A folksinger with a rocker's heart, Beth Bombara has built her career on an evolving sound that blurs the lines between genres. To those who make their living onstage, she's a musician's musician — a road warrior who writes her own exemplary material, plays multiple instruments, and fronts her own band, often a duo with her husband. With 2017’s ‘Map & No Direction,’ Bombara's songs take aim at a larger audience with melodic hooks that showcase a love not only for roots-rock, but the irresistible punch of classic pop, too.
“We’ve played in 22 states, and driven through every one except South Dakota, Florida, Vermont, and Maine,” Beth notes. The hard work paid off, with American Songwriter, Pop Matters, St. Louis Magazine, The Bluegrass Situation and WBEZ all devoting coverage to Beth’s music. During months on the road after her 2015 release, though, Beth found herself battling a deep depression that shook her confidence and crushed her creativity. Unable to write a song and barely able to get out of bed, she spent some time as a side-woman once again, this time playing bass on a tour with the dance-pop project RAC. Taking the spotlight off of herself followed by a period of rest in her hometown of St. Louis restarted her engines.

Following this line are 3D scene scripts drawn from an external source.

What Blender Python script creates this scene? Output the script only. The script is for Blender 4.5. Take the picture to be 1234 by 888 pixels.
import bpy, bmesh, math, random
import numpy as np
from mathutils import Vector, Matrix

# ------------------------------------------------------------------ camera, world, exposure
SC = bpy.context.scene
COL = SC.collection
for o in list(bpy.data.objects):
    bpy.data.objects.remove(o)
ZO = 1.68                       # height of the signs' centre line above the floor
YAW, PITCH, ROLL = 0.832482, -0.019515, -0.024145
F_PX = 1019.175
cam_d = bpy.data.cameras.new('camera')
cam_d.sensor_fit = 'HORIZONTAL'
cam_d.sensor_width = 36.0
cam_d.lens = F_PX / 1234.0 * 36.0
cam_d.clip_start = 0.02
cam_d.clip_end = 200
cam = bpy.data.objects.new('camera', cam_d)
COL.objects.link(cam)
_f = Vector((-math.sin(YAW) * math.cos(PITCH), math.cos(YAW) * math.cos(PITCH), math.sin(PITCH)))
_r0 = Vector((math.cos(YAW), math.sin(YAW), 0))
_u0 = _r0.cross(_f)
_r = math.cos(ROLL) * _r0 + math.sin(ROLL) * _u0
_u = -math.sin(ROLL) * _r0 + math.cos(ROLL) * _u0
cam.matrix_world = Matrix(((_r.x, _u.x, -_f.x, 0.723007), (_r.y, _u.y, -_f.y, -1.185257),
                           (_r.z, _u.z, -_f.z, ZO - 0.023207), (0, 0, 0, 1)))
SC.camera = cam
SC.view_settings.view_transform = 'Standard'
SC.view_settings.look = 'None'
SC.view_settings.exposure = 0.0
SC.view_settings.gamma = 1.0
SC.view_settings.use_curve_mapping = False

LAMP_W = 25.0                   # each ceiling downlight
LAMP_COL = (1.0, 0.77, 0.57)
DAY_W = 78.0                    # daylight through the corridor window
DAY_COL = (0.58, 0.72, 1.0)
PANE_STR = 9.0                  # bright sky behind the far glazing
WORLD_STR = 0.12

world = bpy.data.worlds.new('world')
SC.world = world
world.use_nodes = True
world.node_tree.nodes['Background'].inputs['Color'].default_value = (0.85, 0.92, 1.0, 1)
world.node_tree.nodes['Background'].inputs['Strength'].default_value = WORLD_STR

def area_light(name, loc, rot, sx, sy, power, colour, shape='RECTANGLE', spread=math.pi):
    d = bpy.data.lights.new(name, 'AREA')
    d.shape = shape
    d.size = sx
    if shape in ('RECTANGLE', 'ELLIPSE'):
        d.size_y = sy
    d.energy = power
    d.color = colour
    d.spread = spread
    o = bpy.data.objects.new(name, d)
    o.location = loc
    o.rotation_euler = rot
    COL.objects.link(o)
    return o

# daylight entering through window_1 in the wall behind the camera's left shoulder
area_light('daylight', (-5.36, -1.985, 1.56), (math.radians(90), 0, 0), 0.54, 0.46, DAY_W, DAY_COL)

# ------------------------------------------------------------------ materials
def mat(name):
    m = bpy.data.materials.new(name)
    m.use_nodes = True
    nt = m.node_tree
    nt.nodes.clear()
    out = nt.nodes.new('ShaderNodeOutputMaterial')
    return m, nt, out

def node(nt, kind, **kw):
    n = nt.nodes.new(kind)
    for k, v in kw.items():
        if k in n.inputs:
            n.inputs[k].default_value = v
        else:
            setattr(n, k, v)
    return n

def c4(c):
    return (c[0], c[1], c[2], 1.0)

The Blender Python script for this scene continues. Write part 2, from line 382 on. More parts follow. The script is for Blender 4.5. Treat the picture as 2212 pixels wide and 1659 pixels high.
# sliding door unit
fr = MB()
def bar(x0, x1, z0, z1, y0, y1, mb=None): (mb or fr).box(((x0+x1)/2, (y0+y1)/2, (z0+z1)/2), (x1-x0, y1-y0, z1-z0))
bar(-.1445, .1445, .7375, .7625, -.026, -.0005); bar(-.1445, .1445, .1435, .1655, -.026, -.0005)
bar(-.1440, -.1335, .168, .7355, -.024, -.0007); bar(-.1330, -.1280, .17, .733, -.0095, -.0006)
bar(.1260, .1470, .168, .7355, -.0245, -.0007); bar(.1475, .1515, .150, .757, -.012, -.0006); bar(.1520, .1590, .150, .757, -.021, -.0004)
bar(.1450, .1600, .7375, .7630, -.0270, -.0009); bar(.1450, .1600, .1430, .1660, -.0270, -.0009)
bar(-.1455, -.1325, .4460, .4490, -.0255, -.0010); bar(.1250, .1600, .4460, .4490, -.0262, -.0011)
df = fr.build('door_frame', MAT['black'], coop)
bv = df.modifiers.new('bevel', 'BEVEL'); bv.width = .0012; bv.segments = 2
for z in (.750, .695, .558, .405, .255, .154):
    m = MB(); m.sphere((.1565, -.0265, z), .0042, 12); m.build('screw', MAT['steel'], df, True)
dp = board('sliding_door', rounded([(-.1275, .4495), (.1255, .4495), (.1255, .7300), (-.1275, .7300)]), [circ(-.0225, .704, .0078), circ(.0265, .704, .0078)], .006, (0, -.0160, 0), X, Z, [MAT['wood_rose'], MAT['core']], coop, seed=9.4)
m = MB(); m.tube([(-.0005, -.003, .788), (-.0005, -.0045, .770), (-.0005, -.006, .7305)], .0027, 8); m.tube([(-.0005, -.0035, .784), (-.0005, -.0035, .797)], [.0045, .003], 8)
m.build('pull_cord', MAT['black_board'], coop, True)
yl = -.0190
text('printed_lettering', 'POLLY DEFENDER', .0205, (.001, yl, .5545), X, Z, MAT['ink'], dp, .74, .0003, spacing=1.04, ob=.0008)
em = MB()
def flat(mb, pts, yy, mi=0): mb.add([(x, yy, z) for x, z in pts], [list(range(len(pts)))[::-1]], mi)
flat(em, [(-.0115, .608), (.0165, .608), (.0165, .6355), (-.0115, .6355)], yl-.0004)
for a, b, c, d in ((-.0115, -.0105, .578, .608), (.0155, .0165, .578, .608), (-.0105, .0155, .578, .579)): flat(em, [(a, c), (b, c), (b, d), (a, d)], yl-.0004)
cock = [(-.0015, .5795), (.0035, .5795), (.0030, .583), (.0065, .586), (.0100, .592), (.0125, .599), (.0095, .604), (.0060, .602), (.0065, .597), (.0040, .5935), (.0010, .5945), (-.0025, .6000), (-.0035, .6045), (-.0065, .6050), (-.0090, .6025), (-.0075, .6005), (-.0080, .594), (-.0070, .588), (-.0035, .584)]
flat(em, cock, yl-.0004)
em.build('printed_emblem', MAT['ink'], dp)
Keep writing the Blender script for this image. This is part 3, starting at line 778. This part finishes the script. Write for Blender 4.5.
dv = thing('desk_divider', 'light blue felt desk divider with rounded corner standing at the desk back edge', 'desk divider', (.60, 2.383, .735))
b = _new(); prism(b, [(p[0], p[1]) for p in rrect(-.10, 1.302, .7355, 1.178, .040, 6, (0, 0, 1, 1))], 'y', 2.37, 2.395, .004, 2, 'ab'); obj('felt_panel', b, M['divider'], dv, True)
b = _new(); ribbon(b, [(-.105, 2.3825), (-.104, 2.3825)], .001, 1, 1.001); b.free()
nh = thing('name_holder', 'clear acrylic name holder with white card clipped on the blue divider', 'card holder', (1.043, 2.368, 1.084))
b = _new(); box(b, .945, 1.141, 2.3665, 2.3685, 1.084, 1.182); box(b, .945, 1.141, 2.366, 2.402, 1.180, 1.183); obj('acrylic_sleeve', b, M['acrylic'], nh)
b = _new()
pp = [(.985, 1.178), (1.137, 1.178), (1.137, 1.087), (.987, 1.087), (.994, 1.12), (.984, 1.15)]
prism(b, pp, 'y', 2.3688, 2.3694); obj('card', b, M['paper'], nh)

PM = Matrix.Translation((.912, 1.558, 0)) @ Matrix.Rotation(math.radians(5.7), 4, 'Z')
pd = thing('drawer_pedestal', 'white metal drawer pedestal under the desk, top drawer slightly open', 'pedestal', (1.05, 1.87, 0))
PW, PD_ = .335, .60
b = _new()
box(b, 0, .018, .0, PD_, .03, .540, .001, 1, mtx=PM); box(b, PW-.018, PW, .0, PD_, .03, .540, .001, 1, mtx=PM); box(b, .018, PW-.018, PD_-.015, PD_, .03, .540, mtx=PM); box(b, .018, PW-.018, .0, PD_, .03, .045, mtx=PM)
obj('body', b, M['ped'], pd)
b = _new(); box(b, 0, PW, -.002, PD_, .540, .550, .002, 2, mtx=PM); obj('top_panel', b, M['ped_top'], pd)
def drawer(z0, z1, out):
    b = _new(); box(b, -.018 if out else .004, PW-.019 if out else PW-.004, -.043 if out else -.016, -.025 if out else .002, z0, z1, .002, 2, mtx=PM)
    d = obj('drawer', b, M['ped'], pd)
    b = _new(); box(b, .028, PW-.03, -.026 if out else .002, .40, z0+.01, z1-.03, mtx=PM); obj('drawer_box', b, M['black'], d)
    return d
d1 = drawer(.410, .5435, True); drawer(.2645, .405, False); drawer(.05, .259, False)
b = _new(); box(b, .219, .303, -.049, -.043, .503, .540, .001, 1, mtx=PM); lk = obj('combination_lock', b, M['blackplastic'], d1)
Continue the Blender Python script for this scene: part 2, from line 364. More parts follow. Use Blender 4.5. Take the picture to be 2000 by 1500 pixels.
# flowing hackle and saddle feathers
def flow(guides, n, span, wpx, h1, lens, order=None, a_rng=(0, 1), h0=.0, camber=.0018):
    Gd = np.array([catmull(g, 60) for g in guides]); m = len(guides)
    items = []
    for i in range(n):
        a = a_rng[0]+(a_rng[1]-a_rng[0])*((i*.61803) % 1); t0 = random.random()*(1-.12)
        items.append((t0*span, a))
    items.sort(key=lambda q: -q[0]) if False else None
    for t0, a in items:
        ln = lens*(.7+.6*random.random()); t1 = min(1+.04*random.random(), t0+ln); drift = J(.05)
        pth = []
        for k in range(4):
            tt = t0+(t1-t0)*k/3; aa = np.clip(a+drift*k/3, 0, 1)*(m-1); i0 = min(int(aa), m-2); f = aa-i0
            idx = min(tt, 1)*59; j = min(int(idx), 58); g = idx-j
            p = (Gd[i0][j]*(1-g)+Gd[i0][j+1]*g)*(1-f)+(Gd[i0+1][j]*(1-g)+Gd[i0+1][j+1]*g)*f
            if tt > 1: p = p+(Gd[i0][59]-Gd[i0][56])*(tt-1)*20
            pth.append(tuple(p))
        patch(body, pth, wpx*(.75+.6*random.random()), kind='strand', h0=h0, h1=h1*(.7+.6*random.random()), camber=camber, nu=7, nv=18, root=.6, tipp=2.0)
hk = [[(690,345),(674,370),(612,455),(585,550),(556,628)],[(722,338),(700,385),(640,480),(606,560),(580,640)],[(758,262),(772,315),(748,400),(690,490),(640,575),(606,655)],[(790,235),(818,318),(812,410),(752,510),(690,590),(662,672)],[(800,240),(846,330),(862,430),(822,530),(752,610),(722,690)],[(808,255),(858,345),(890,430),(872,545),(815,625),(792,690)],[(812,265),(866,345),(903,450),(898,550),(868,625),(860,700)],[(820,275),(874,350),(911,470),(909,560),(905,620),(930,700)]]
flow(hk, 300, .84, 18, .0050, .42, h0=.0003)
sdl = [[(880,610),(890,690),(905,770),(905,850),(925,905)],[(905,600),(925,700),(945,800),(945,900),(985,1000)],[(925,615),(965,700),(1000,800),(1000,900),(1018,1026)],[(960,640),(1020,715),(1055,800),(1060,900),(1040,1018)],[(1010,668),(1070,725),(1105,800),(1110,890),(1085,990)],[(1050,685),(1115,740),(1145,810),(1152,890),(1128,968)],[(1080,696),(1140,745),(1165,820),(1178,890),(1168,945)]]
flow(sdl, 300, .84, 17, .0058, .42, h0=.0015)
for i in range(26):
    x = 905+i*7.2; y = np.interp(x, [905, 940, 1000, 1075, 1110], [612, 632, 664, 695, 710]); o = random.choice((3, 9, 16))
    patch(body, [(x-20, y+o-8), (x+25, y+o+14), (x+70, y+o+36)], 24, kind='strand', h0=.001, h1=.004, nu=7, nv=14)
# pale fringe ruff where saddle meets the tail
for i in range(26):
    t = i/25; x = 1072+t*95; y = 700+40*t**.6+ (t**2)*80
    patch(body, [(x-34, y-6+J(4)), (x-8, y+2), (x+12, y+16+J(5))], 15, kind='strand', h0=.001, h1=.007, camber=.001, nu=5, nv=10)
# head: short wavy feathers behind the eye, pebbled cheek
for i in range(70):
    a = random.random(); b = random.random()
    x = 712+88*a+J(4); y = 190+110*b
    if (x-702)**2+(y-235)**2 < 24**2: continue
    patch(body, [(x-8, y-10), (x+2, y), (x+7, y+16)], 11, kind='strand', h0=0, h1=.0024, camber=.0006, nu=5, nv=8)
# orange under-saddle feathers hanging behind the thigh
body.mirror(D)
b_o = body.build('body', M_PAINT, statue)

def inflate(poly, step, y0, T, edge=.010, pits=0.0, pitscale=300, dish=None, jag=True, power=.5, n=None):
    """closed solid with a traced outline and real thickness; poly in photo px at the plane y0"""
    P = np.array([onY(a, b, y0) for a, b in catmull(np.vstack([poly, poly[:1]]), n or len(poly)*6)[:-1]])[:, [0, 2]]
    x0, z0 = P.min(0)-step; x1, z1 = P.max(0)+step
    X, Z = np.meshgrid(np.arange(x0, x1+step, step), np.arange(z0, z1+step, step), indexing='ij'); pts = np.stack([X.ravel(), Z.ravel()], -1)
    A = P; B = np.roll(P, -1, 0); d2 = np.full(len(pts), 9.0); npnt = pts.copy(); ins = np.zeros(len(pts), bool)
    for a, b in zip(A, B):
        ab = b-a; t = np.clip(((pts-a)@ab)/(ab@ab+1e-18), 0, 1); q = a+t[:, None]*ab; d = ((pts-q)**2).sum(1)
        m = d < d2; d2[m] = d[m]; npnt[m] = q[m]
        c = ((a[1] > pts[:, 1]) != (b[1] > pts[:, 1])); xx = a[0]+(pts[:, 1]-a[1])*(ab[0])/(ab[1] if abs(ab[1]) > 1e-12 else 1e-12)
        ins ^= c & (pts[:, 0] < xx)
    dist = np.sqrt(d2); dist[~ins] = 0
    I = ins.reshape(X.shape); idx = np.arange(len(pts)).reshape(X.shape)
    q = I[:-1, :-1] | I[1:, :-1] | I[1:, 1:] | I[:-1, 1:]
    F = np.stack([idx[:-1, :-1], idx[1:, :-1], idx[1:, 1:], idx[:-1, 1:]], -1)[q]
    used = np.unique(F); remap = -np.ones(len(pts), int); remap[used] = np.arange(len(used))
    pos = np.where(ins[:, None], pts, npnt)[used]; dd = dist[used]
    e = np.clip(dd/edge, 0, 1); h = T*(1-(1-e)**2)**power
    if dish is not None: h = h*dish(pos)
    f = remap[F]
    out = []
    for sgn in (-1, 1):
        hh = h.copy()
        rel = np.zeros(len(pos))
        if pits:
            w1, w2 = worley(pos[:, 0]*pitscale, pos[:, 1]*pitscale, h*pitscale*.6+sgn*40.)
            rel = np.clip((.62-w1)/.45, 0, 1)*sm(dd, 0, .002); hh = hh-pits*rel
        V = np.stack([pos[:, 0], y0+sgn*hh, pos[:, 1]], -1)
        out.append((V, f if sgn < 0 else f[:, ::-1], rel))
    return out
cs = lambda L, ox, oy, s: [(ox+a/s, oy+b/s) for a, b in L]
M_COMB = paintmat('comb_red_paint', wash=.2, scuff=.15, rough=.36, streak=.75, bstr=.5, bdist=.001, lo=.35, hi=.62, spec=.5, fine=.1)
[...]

So naturally, she left town once again, this time heading to the Pacific Northwest with her producer, partner, co-writer, and musical right-hand man Kit Hamon. For her, travel often provides inspiration (witness her song “Mountain Sun”) and there, during a residency in Portland, OR, the two tested out some new, collaboratively-written material, a high water mark for her songwriting. Before heading back east, they recorded those tunes at Portland studio A/D Agency with producer/engineer Karl Kling, who'd first worked with them during the RAC tour. The songs sounded different this time around, layered with Kit’s lush string arrangements, polished to a light shine by Karl, and influenced by more than a half-century's worth of British pop classics and rock home runs. The result is Map & No Direction, an album that casts the widest net of Beth's career, from the George Harrison-worthy guitar riffs of the kickoff track, "I Tried (You're Too Late)," to the sad, sparse beauty of the piano ballad "What We're Giving." It's the sound of Beth rediscovering her own abilities as a songwriter — and expanding them, too.
Seeds of that sound were planted in Grand Rapids, Michigan, where a teenaged Beth landed her first gig as the frontwoman of a touring punk band. From there, she branched out, traveling the country as a side-woman for critically-acclaimed singer/songwriter and Ramseur Records artist Samantha Crain. “Playing with Sam was my introduction to touring on a national scale,” remembers Bombara, who juggled multiple roles as Crain’s lead guitarist, percussionist, and backup singer. Along the way, she learned how to work a crowd and communicate onstage. The biggest lesson, though, was the realization that Beth wanted to write and perform her own songs, not just participate in someone else’s lineup. After moving to St. Louis, she launched a solo career, kicking things off with a batch of songs that owed less to the fury of her punk beginnings and more to the finesse of Gillian Welch, Tom Petty, and Aimee Mann.
More songs followed, along with a string of solo albums that shone a light not only on Bombara's voice, but her collaboration with Kit. “Sonically, he’s the backbone of my rhythm section, and we’ve started co-writing more and more. Our personalities and the ways we approach music are very different, and working through those differences has led to some great collaborations,” says Beth. Meanwhile, her adopted hometown of St. Louis took notice of her sound, with publications like The Riverfront Times naming Beth the city's best Americana artist for several years running.
“There is a really raw artistic energy in St. Louis right now,” Beth says of her adopted hometown, “and a lot of creative people collaborating on projects across different mediums. There’s also a certain freedom to be able to try things because of a lower cost of living -- a freedom to focus more time on creation rather than just getting by.” Even so, Bombara has always kept a broader focus that reaches beyond St. Louis’ city limits, behind releases like Wish I Were You, Raise Your Flag and 2015's self-titled Beth Bombara, and of course, behind her omnipresent desire to pack up the van, grab a map, and head north, east, south, or west.